A quelques jours d’intervalle, deux «passeurs» de l’âme thaïlandaise viennent de disparaitre. Kraisak Choonhavan, auquel nous avons rendu hommage dans notre précédente lettre d’information, était l’héritier d’une grande dynastie politique siamoise et d’un clan: celui du Soi Rakjakhru, du nom de la rue où résident toujours les familles Choonhavan et Adireksarn, près de Phahonyothin Road. Peu de temps après, ces jours-ci, notre ami Marcel Barang, inlassable traducteur de la littérature thaïlandaise en français et en anglais est décédé. Tous deux se retrouveront sans doute, là où ils sont désormais, pour échanger sur ce royaume qui n’était plus vraiment le leur à force de changements dictés par la modernité.

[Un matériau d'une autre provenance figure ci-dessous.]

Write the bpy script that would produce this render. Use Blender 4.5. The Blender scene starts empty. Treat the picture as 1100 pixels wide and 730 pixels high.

L’âme thaïlandaise est un mystère. Dans ce royaume jamais colonisé, une partie de la réalité nous échappera toujours. Kraisak Choonhavan, homme politique dandy, fils unique de l’ancien premier ministre Chatichai Choonhavan, savait jouer de ces mystères et de ces double-fonds. Il incarnait une Thaïlande amoureuse de l’occident mais qui finit toujours, irrémédiablement, par s’en éloigner. Kraisak était un baron politique thaï à la fois ancien et moderne, dont le fief familial de Korat (Nakhon Ratchasima) avait peu à peu échappé à sa famille. Il était malade depuis plusieurs années. Il travailla, jadis, à rétablir la paix au Cambodge voisin. Il était, à lui seul, un parfait «destin» thaïlandais, toujours entre deux mondes: l’occident et l’Asie.
Une passerelle entre deux mondes
Marcel Barang était une passerelle tendue entre ces mondes. Ses traductions servaient de pont. Il nous fit découvrir des auteurs, des gens de lettre, des artistes, que le consumérisme qui règne en maitre en Asie du sud est relègue au rang de figures certes tutélaires, mais négligées, voire oubliées. A l’heure où les jeunes générations de thaïlandais rêvent de ressembler aux occidentaux jusqu’à la caricature et où la «Thainess» est un argument de marketing touristique, Marcel était, à travers ses livres et ses traductions, le miroir d’une Thaïlande que nous sommes tous condamnés, un jour, à ne plus comprendre. Qu’importe: les mystères de l’âme thaïlandaise et asiatique sont aussi, souvent, les reflets de nos contradictions.